The Commonwealth contended that the suppression court erred in finding that the officer did not have reasonable suspicion to stop and question Appellee. According to the Commonwealth, the unprovoked flight of the six other individuals combined with the time of day, 12:30 a.m., and the high crime area provided the officer with reasonable suspicion that Appellee was engaged in criminal activity. The Commonwealth submitted that although the Appellee did not flee, that did not impact the officer’s ability to investigate the suspected criminal activity. However, the Commonwealth failed to provide any argument as to what suspected criminal activity the Appellee was engaged in when he did not take flight from the officer. Nor did the Commonwealth indicate what was suspicious about a person not running from police, or how other individuals fleeing the approach of a police officer makes the person who does not flee likely engaged in criminal activity. Indeed, Officer Albanese admittedly did not suspect Appellee was involved in criminal activity, but believed Appellee was the victim of a crime. While the officer may have had reasonable suspicion to detain the individuals who fled, the fact that a person did not take flight cannot give rise to reasonable suspicion that he is engaged in illegal conduct.

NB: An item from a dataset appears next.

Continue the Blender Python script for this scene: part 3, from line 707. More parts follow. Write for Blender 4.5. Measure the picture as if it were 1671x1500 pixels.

The Commonwealth also claimed that the defendant was not entitled to suppression of his identity and since he was lawfully arrested on an outstanding arrest warrant, the drug paraphernalia and drugs were lawfully obtained pursuant to a search incident to arrest, and that Appellee’s identity was not the proper subject of suppression. Judge Bowes wrote that there was no intervening point between Appellee’s unlawful detention, the supplying of his name, and the subsequent arrest and search.The officer stopped Appellee without reasonable suspicion and, after learning his name, arrested him on an outstanding warrant and searched him incident to that arrest. He then uncovered the evidence at issue. Since the interdiction leading directly to the discovery of Appellee’s name was not supported by reasonable suspicion, the suppression court had properly ruled in favor of the Appellee.